Leo Messi compris, les Argentins ont eu le ballon sans réellement l’apprivoiser, restant trop souvent cantonnés dans leur partie de terrain. Voire dans le rond central, après l’ultime coup de sifflet, sans doute réfractaires à l’idée de quitter déjà le Mondial et leurs supporteurs, autrement plus nombreux, plus puissants que le petit contingent français en tribunes.
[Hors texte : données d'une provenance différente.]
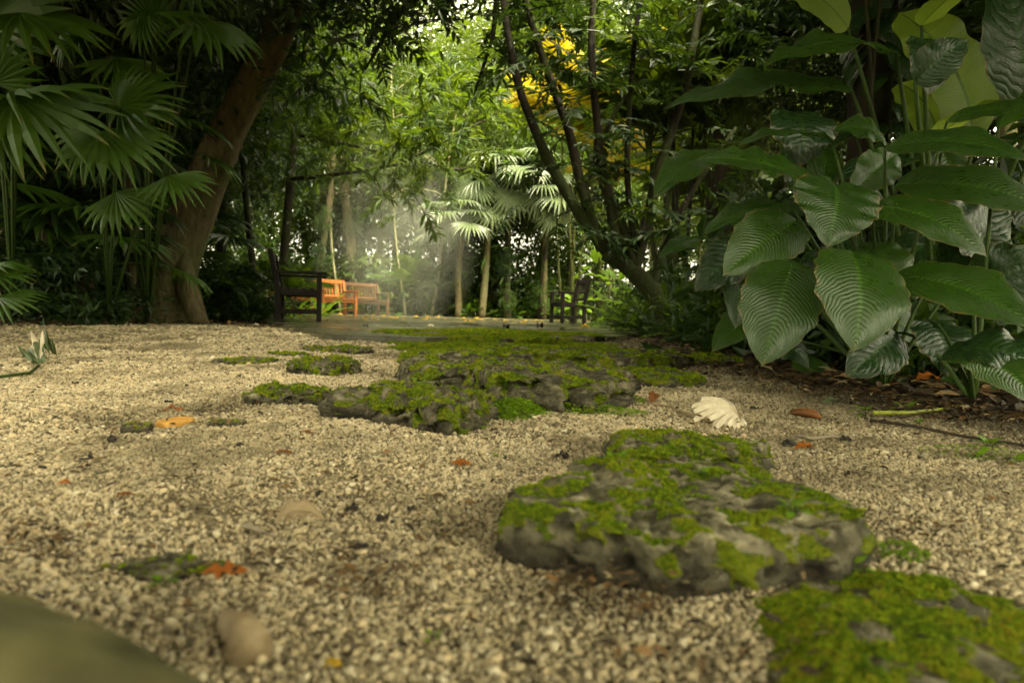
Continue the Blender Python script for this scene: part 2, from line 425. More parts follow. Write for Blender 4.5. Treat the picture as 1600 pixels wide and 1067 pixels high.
def blade(name, mat, pf, nx=26, ny=12, arch=.1, fold=.1, rip=.0, nrip=14, slant=.30, lobe=0., wave=0., seed=0, twist=0.):
    """leaf from (0,0,0) to (1,0,0), full width 1 (scale it)"""
    x = np.linspace(0, 1, nx + 1); u = np.linspace(-1, 1, ny + 1)
    X, U = np.meshgrid(x, u, indexing='ij'); W = pf(X)
    Y = U * W * .5; A = np.abs(U)
    Xs = X - lobe * A ** 1.6 * np.exp(-X / .12)
    Z = arch * 4 * X * (1 - X) + fold * A * W * .5 - .35 * fold * A ** 2 * W
    Z += rip * np.abs(np.sin(math.pi * nrip * (X - slant * A ** 1.5))) * np.minimum(1, A * 4) * W
    r2 = np.random.default_rng(seed)
    for k in range(3):
        fq, ph = r2.uniform(1.5, 5), r2.uniform(0, 6.3)
        Z += wave * A ** 2 * np.sin(fq * 2 * math.pi * X + ph + (U > 0) * r2.uniform(0, 4)) * W / 3
    Z += twist * U * X * W
    Y = Y * (1 + .03 * np.sin(X * 41 + seed) * A)
    V = np.stack([Xs, Y, Z], -1).reshape(-1, 3)
    uv = np.stack([X, U * .5 + .5], -1).reshape(-1, 2)
    i, j = np.meshgrid(np.arange(nx), np.arange(ny), indexing='ij'); a = (i * (ny + 1) + j).ravel()
    Q = np.stack([a, a + ny + 1, a + ny + 2, a + 1], -1)
    return mesh(name, V, [Q], mat, uv=uv, var=np.full(len(V), .5))

PF_heart = smoothprof([(0, .62), (.08, .86), (.25, 1), (.5, .92), (.75, .58), (.92, .22), (1, .0)])
PF_oval = smoothprof([(0, .10), (.1, .5), (.35, .98), (.55, 1), (.8, .62), (.93, .25), (1, 0)])
PF_broad = smoothprof([(0, .25), (.1, .72), (.35, 1), (.6, .95), (.85, .5), (1, 0)])
PF_paddle = smoothprof([(0, .3), (.08, .8), (.2, 1), (.8, .95), (.93, .6), (1, .2)])
PF_strap = smoothprof([(0, .35), (.3, .8), (.6, 1), (.85, .7), (1, 0)])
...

Parce qu’il veut y voir avant tout « un match fédérateur », et parce qu’une élimination française l’aurait exposé en première ligne, Didier Deschamps a eu le sourire en conférence de presse. Le sélectionneur apprécie évidemment la progression de ses jeunes internationaux, encore novices, pour beaucoup, en Coupe du monde : « Il faut un peu de patience, même si au haut niveau il n’y a pas de patience… ».

On l’a déjà dit et redit, le talent de Kylian Mbappé a 19 ans à peine. C’est bien assez pour avoir marqué un doublé et provoqué en début de match le penalty du 1-0, inscrit par Antoine Griezmann. S’il avait déçu jusque-là, l’avant-centre du Paris-Saint-Germain a cette fois fait parler sa pointe de vitesse, transformant les défenseurs adverses en piquets de ski. Même aisance souriante, après le match, lorsqu’il s’est agi de passer sans s’arrêter devant les journalistes.
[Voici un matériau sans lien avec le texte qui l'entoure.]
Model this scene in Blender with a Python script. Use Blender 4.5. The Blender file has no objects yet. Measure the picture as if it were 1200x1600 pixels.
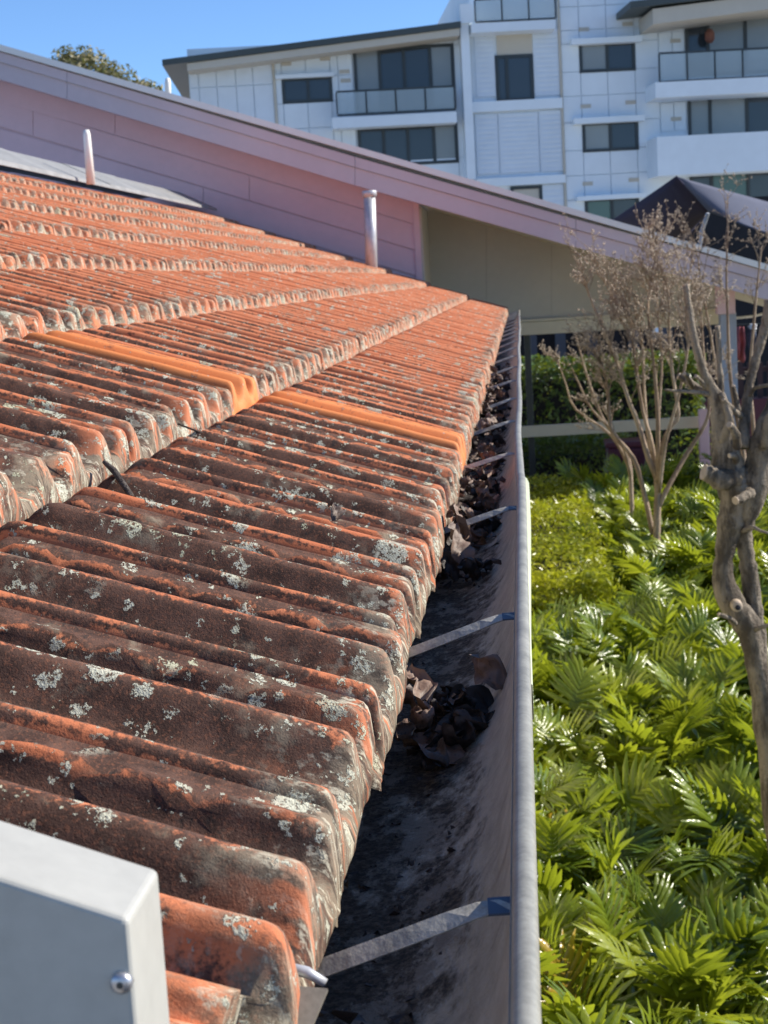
import bpy, math, random
import numpy as np
from mathutils import Vector, Matrix
random.seed(7)
RNG = np.random.default_rng(11)
scene = bpy.context.scene
C = scene.collection
H0 = 3.0                                   # eye height; the plan below is measured from the eye

# ------------------------------------------------------------------ camera
FPX = 2400.0
VP = (811.0, 430.0)
roll = math.radians(3.2)
Yc = np.array([VP[0]-600, 800-VP[1], -FPX]); Yc /= np.linalg.norm(Yc)
Zc = np.array([-math.sin(roll), math.cos(roll), 0.0]); Zc[2] = -(Zc[:2] @ Yc[:2])/Yc[2]; Zc /= np.linalg.norm(Zc)
Xc = np.cross(Yc, Zc)
R = np.array([Xc, Yc, Zc])                 # camera axes -> world axes
cam_d = bpy.data.cameras.new('camera'); cam = bpy.data.objects.new('camera', cam_d); C.objects.link(cam)
M = Matrix.Identity(4)
for i in range(3):
    for j in range(3): M[i][j] = float(R[i, j])
M[2][3] = H0
cam.matrix_world = M
cam_d.sensor_fit = 'VERTICAL'; cam_d.sensor_height = 36.0; cam_d.lens = 54.0
cam_d.clip_start = 0.02; cam_d.clip_end = 3000
cam_d.dof.use_dof = True; cam_d.dof.focus_distance = 1.15; cam_d.dof.aperture_fstop = 30.0
scene.camera = cam

# ------------------------------------------------------------------ light
SUN_EL, SUN_AZ = math.radians(35), math.radians(74)      # azimuth from +Y towards +X
world = bpy.data.worlds.new('World'); scene.world = world; world.use_nodes = True
wn = world.node_tree
sky = wn.nodes.new('ShaderNodeTexSky'); sky.sky_type = 'NISHITA'; sky.sun_disc = False
sky.sun_elevation = SUN_EL; sky.sun_rotation = SUN_AZ
sky.altitude = 2500; sky.air_density = 1.0; sky.dust_density = 0.0; sky.ozone_density = 7.0
wn.links.new(sky.outputs[0], wn.nodes['Background'].inputs[0])
wn.nodes['Background'].inputs[1].default_value = 0.12
sd = bpy.data.lights.new('sun', 'SUN'); sd.energy = 4.8; sd.angle = math.radians(0.5); sd.color = (1.0, 0.93, 0.82)
so = bpy.data.objects.new('sun', sd); C.objects.link(so)
sv = Vector((math.sin(SUN_AZ)*math.cos(SUN_EL), math.cos(SUN_AZ)*math.cos(SUN_EL), math.sin(SUN_EL)))
so.rotation_euler = sv.to_track_quat('Z', 'Y').to_euler(); so.location = (20, 20, 40)
scene.view_settings.view_transform = 'Standard'; scene.view_settings.look = 'None'
scene.view_settings.exposure = 0.7; scene.view_settings.gamma = 1.0; scene.view_settings.use_curve_mapping = False
scene.cycles.max_bounces = 8; scene.cycles.diffuse_bounces = 4; scene.cycles.transparent_max_bounces = 6

# ------------------------------------------------------------------ helpers
def ray(px, py):
    w = R @ np.array([px-600.0, 800.0-py, -FPX]); return w/w[1]
def at(px, py, Y):                          # a point seen at photo pixel (px,py), at distance Y along the gutter
    w = ray(px, py)*Y; return Vector((w[0], w[1], w[2]+H0))
def project(p):
    v = R.T @ np.array([p[0], p[1], p[2]-H0])
    return (600+FPX*v[0]/-v[2], 800-FPX*v[1]/-v[2], -v[2])

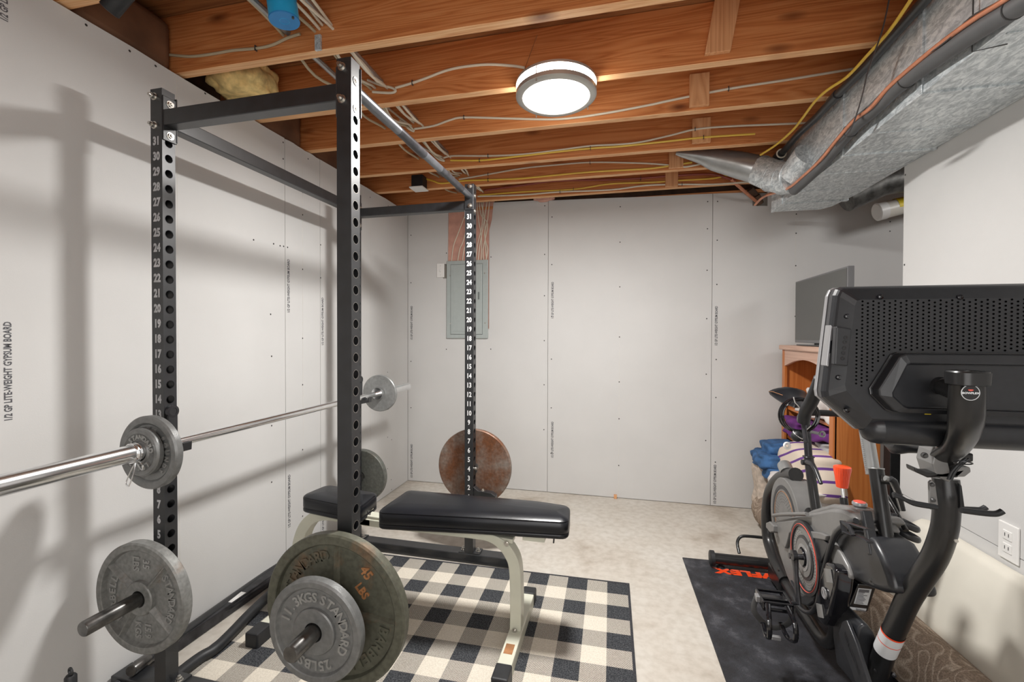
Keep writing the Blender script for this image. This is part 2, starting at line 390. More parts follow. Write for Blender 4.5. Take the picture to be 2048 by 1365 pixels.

Benjamin Pavard aussi a marqué les esprits... et un but. Celui de l’égalisation, et pas le moins joli pour ce défenseur aux bouclettes encore inconnues du grand public il y a un an : une superbe reprise de volée sur un centre d’un autre défenseur latéral, Lucas Hernandez. « On n’a pas tout bien fait, concède Deschamps, mais il y a de la folie dans cette équipe, et on en a besoin. » Une histoire de fougue qui lui donne pour l’instant raison.